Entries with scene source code
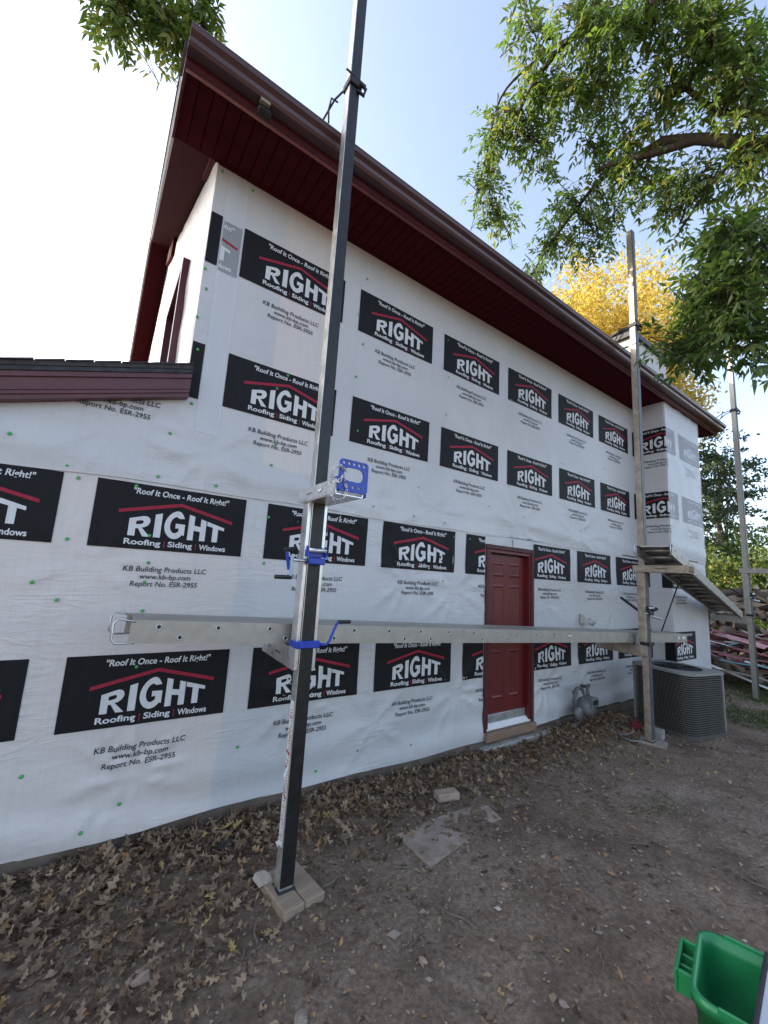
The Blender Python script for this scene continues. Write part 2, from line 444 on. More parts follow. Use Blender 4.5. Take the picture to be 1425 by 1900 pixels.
# solid walls behind the wrap
mb = MB()
mb.box((-4.5, .006, -2.2), (DX0, .25, .45)); mb.box((DX1, .006, -2.2), (XI+.05, .25, .45)); mb.box((DX0, .16, -2.2), (DX1, .25, .45))
mb.prism([(-4.5, .45), (XI+.05, .45), (XI+.05, 1.2), (XC+.004, 1.2), (-4.5, -.25)], .006, .25, 'y')
mb.box((XC+.004, .006, 1.2), (9.85, .25, ZS-.004))
mb.box((XI+.006, -DB+.006, -2.2), (XB2, .006, ZS-.004))
mb.box((XI+.05, .006, -2.2), (9.85, .25, 1.2))
mb.prism([(.006, -2.2), (YB, -2.2), (YB, ZR), (ridge_y+.3, ZR+PIT*(ridge_y+.3)-.05), (.006, ZR-.05)], XC+.006, XC+.2, 'x')
mb.prism([(.25, -2.2), (YB, -2.2), (YB, ZR), (ridge_y+.3, ZR+PIT*(ridge_y+.3)-.05), (.25, ZR-.05)], 9.65, 9.85, 'x')
mb.box((XC, YB-.2, -2.2), (9.85, YB, ZR))
hpart('wall', mb, M['beige'])
mb = MB(); mb.box((-4.5, -.012, -2.2), (DX0-.02, .004, -1.728)); mb.box((DX1+.02, -.012, -2.2), (XI, .004, -1.728)); mb.box((DX0-.25, -.06, -2.2), (DX1+.35, .02, -1.755))
mb.box((XI-.012, -DB-.012, -2.2), (XB2+.01, 0, -1.70))
hpart('foundation', mb, M['foundation'])

# ---- wrap sheets
fan = [  # creases radiating from fasteners: x, z, radius, amplitude, number, phase, dir(lo,hi)
 (.02, .95, .55, .010, 9, .3), (.62, .86, .5, .010, 8, 1.0), (1.62, .62, .55, .012, 9, .2), (2.1, .70, .5, .008, 7, .8), (2.9, .72, .6, .008, 8, .1), (4.4, .72, .7, .008, 9, .1), (5.8, .75, .7, .008, 9, .6),
 (2.62, -.02, .55, .012, 9, .7), (3.3, -.1, .6, .012, 9, .1), (.36, -1.38, .42, .013, 10, .4), (1.55, -1.05, .5, .010, 9, .4), (3.35, -1.2, .5, .013, 8, .4), (5.0, -1.25, .55, .014, 8, .2), (4.95, -.2, .5, .007, 7, .2), (6.1, -1.0, .6, .008, 8, .6), (-.05, -.05, .4, .008, 8, .1), (6.9, -.2, .5, .007, 7, .2), (2.3, -1.35, .5, .012, 8, 1.2)]
def wrinkle_raw(s, z):
    s = np.asarray(s, float); z = np.asarray(z, float)
    d = .0025*np.sin(2.1*s+1.3*z+.4)+.002*np.sin(4.7*s-2.9*z)+.0016*np.sin(1.2*s+6.3*z+1)
    for (x, zz, rad, a, n, ph) in fan:
        dx, dz = s-x, z-zz; rr = np.hypot(dx, dz)+1e-6; th = np.arctan2(dz, dx)
        w_ = np.maximum(0, np.sin(n*th+ph+1.5*np.sin(3*th)))**2
        d = d + 1.45*a*w_*np.exp(-((rr-rad*.45)/(rad*.38))**2)*np.clip(rr/.08, 0, 1)
    # horizontal slack folds along the lower edge
    low = np.clip((-1.22-z)/.35, 0, 1)
    d = d + low*(.011*(1+np.sin(18*z+2.2*np.sin(1.3*s)+.6*s))+.010*np.maximum(0, np.sin(2.6*s+7*z)))
    # slack band above the lap
    band = np.exp(-((z-.72)/.13)**2)
    d = d + band*.009*(1+np.sin(1.1*s*2+14*z+2*np.sin(.9*s)))
    for f in (XI, XI+DB):
        d = d*np.clip(np.abs(s-f)/.12, 0, 1)
    d = d*np.clip(np.abs(s-XC)/.05, 0, 1) if False else d
    return np.clip(d, -.004, .035)
_ls = np.arange(-4.4, 10.2, .045); _lz = np.arange(-1.9, 3.5, .045)
_LAT = wrinkle_raw(*np.meshgrid(_ls, _lz, indexing='ij'))
def wrinkle(s, z):
    a = np.clip((s-_ls[0])/.045, 0, len(_ls)-2.001); b = np.clip((z-_lz[0])/.045, 0, len(_lz)-2.001)
    i = a.astype(int); j = b.astype(int); a = a-i; b = b-j
    a = a*a*(3-2*a); b = b*b*(3-2*b)
    return (_LAT[i, j]*(1-a)+_LAT[i+1, j]*a)*(1-b)+(_LAT[i, j+1]*(1-a)+_LAT[i+1, j+1]*a)*b
def fold(s, z, e):
    """unfolded wall coordinate -> world, e = stand-off of the layer"""
    s, z = np.broadcast_arrays(np.asarray(s, float), np.asarray(z, float)); t = e+wrinkle(s, z)
    x = np.where(s <= XI, np.minimum(s, XI-e), np.where(s <= XI+DB, XI-t, XI-e+(s-XI-DB)*(XB2-XI+e)/(XB2-XI)))
    y = np.where(s <= XI, -t, np.where(s <= XI+DB, -np.maximum((s-XI)*(DB+e)/DB, e), -DB-t))
    return np.stack([x, y, z+0*s], -1)
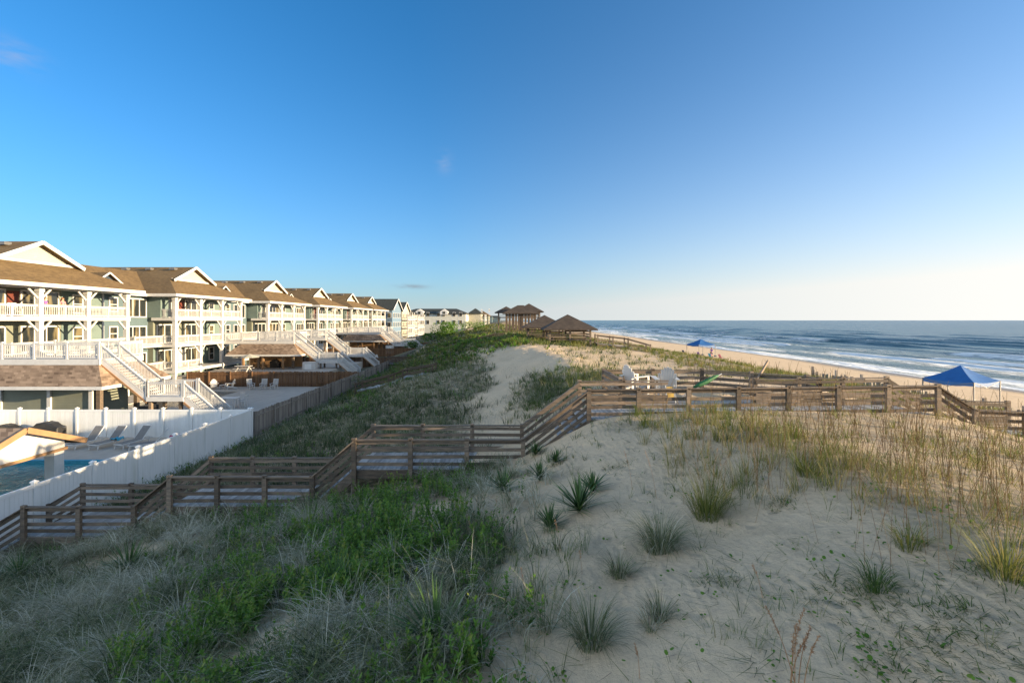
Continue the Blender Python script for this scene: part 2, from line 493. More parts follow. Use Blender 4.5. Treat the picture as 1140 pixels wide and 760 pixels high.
def height(x, y):
    x = np.asarray(x, float); y = np.asarray(y, float)
    yc = np.clip(y, TYK[0], TYK[-1])
    j = np.clip(np.searchsorted(TYK, yc) - 1, 0, len(TYK) - 2)
    t = (yc - TYK[j]) / (TYK[j + 1] - TYK[j])
    xi = np.clip((x - TX[0]) / 0.25, 0, len(TX) - 1.001)
    i = xi.astype(int); f = xi - i
    a = rows[j, i] * (1 - f) + rows[j, i + 1] * f
    b = rows[j + 1, i] * (1 - f) + rows[j + 1, i + 1] * f
    z = a * (1 - t) + b * t
    dune = sstep(-17.2, -14.5, x) * (1 - sstep(20, 30, x))
    east = 1 - .6 * sstep(4.2, 6.0, x)
    near = 1 - sstep(13.2, 14.4, y) * (1 - sstep(17.5, 19, y))
    z = z + dune * (fbm(x / 5.0, y / 5.0, 3) * (.19 + .15 * sstep(20, 60, y)) * near * east + fbm(x / 1.1, y / 1.1, 5) * .10 * near * east + fbm(x / .36, y / .36, 9, 2) * .026 * east)
    z = z + sstep(28, 32, x) * fbm(x / 2.0, y / 2.0, 11, 3) * .03
    return z
def hz(x, y):
    return float(height(np.array([x]), np.array([y]))[0])

def nonuni(lo, hi, segs):
    out = []
    for a, b, s in segs:
        out.append(np.arange(a, b, s))
    return np.unique(np.concatenate(out + [np.array([lo, hi])]))

def grid_mesh(name, xs, ys, Z, mat, attrs=None):
    nx, ny = len(xs), len(ys)
    XX, YY = np.meshgrid(xs, ys)
    co = np.stack([XX, YY, Z], -1).reshape(-1, 3).astype(np.float32)
    idx = np.arange(nx * ny).reshape(ny, nx)
    q = np.stack([idx[:-1, :-1], idx[:-1, 1:], idx[1:, 1:], idx[1:, :-1]], -1).reshape(-1, 4)
    return np_mesh(name, co, q, mat, attrs, True)

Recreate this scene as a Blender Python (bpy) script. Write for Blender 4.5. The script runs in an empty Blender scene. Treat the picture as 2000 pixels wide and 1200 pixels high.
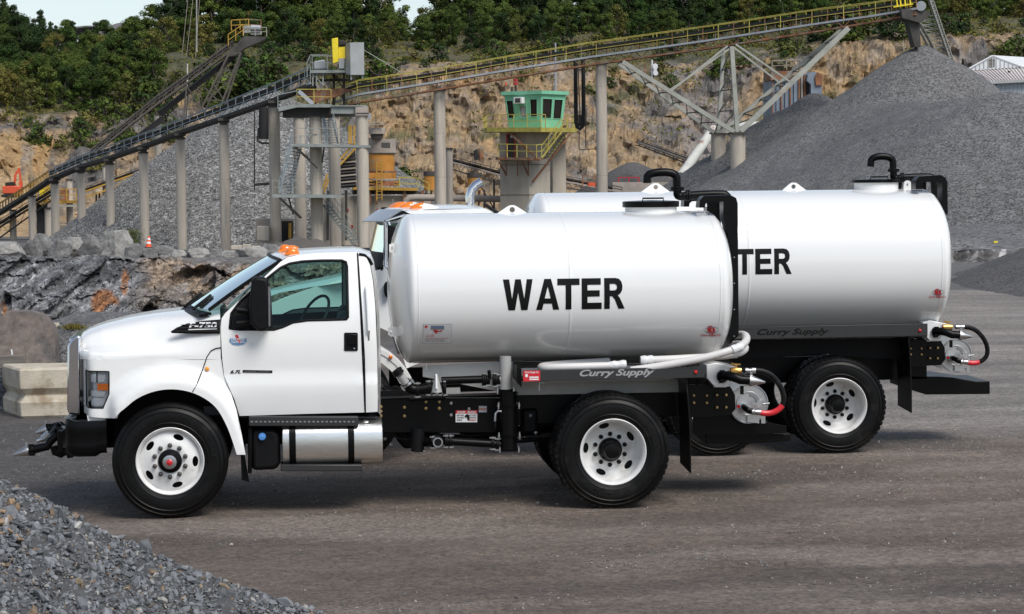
import bpy, math, random
from math import sin, cos, pi, radians, sqrt, exp
from mathutils import Vector, Matrix, noise
from mathutils.geometry import delaunay_2d_cdt
random.seed(7)
R = random.Random(11)
SC = bpy.context.scene
COL = SC.collection

# ---------------------------------------------------------------- camera
CF, CP = 4726.057, Vector((1.11092, -21.77872, 3.01416))
CYAW, CPIT, CROL = 0.0908046, 0.0526118, -0.0105555
_f = Vector((sin(CYAW)*cos(CPIT), cos(CYAW)*cos(CPIT), -sin(CPIT)))
_r = Vector((cos(CYAW), -sin(CYAW), 0)); _u = _r.cross(_f)
_r2 = _r*cos(CROL) + _u*sin(CROL); _u2 = -_r*sin(CROL) + _u*cos(CROL)
cam_d = bpy.data.cameras.new('camera'); cam = bpy.data.objects.new('camera', cam_d); COL.objects.link(cam)
m = Matrix.Identity(4)
for i in range(3):
    m[i][0] = _r2[i]; m[i][1] = _u2[i]; m[i][2] = -_f[i]; m[i][3] = CP[i]
cam.matrix_world = m
cam_d.sensor_width = 36; cam_d.lens = CF*36/2000; cam_d.clip_start = 0.5; cam_d.clip_end = 4000
SC.camera = cam
SC.render.resolution_x = 1024; SC.render.resolution_y = 614

# ---------------------------------------------------------------- light
SUN_EL, SUN_AZ = radians(50), radians(150)      # azimuth clockwise from +Y: behind the camera, to the right
world = bpy.data.worlds.new("World"); SC.world = world; world.use_nodes = True
nt = world.node_tree; bg = nt.nodes['Background']
sky = nt.nodes.new('ShaderNodeTexSky'); sky.sky_type = 'NISHITA'; sky.sun_disc = False
sky.sun_elevation = SUN_EL; sky.sun_rotation = SUN_AZ; sky.dust_density = 0.6; sky.air_density = 1.0; sky.ozone_density = 2.5
hs_ = nt.nodes.new('ShaderNodeHueSaturation'); hs_.inputs['Saturation'].default_value = 0.62; nt.links.new(sky.outputs[0], hs_.inputs['Color'])   # thin overcast: a pale sky
nt.links.new(hs_.outputs[0], bg.inputs[0]); bg.inputs[1].default_value = 0.112
sl = bpy.data.lights.new('sun', 'SUN'); sl.energy = 2.7; sl.angle = radians(30); sl.color = (1, 0.965, 0.91)
so = bpy.data.objects.new('sun', sl); COL.objects.link(so)
sd = Vector((sin(SUN_AZ)*cos(SUN_EL), cos(SUN_AZ)*cos(SUN_EL), sin(SUN_EL)))
so.rotation_euler = sd.to_track_quat('Z', 'Y').to_euler(); so.location = (0, -10, 30)
SC.view_settings.view_transform = 'Standard'; SC.view_settings.look = 'None'; SC.view_settings.gamma = 1
SC.view_settings.use_curve_mapping = False; SC.view_settings.exposure = 0.28

# ---------------------------------------------------------------- helpers
def W(px, py, Y):
    """the point of the place seen at (px, py) of the photograph at distance plane Y"""
    d = _f + _r2*((px-1000)/CF) + _u2*((600-py)/CF)
    return CP + d*((Y-CP.y)/d.y)
def poly(pts, Y): return [(W(a, b, Y).x, W(a, b, Y).z) for a, b in pts]
def smooth(t): t = max(0., min(1., t)); return t*t*(3-2*t)
def lerp(a, b, t): return a+(b-a)*t
def interp(x, tab):
    if x <= tab[0][0]: return tab[0][1]
    for (a, va), (b, vb) in zip(tab, tab[1:]):
        if x <= b: return va+(vb-va)*(x-a)/(b-a)
    return tab[-1][1]
def V(*a): return Vector(a[0]) if len(a) == 1 else Vector(a)
def n3(x, y, z, s, seed=0): return noise.noise(Vector((x*s+seed, y*s-seed*.7, z*s+seed*1.3)))
def fbm(x, y, z, s, o=4, seed=0): return noise.fractal(Vector((x*s+seed, y*s-seed*.7, z*s+seed*1.3)), 1.0, 2.1, o)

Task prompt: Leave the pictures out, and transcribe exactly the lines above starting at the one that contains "Recreate this scene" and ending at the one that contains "SC.render.resolution_x = 1024;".

Full answer:
Recreate this scene as a Blender Python (bpy) script. Write for Blender 4.5. The script runs in an empty Blender scene. Treat the picture as 2000 pixels wide and 1200 pixels high.
import bpy, math, random
from math import sin, cos, pi, radians, sqrt, exp
from mathutils import Vector, Matrix, noise
from mathutils.geometry import delaunay_2d_cdt
random.seed(7)
R = random.Random(11)
SC = bpy.context.scene
COL = SC.collection

# ---------------------------------------------------------------- camera
CF, CP = 4726.057, Vector((1.11092, -21.77872, 3.01416))
CYAW, CPIT, CROL = 0.0908046, 0.0526118, -0.0105555
_f = Vector((sin(CYAW)*cos(CPIT), cos(CYAW)*cos(CPIT), -sin(CPIT)))
_r = Vector((cos(CYAW), -sin(CYAW), 0)); _u = _r.cross(_f)
_r2 = _r*cos(CROL) + _u*sin(CROL); _u2 = -_r*sin(CROL) + _u*cos(CROL)
cam_d = bpy.data.cameras.new('camera'); cam = bpy.data.objects.new('camera', cam_d); COL.objects.link(cam)
m = Matrix.Identity(4)
for i in range(3):
    m[i][0] = _r2[i]; m[i][1] = _u2[i]; m[i][2] = -_f[i]; m[i][3] = CP[i]
cam.matrix_world = m
cam_d.sensor_width = 36; cam_d.lens = CF*36/2000; cam_d.clip_start = 0.5; cam_d.clip_end = 4000
SC.camera = cam
SC.render.resolution_x = 1024; SC.render.resolution_y = 614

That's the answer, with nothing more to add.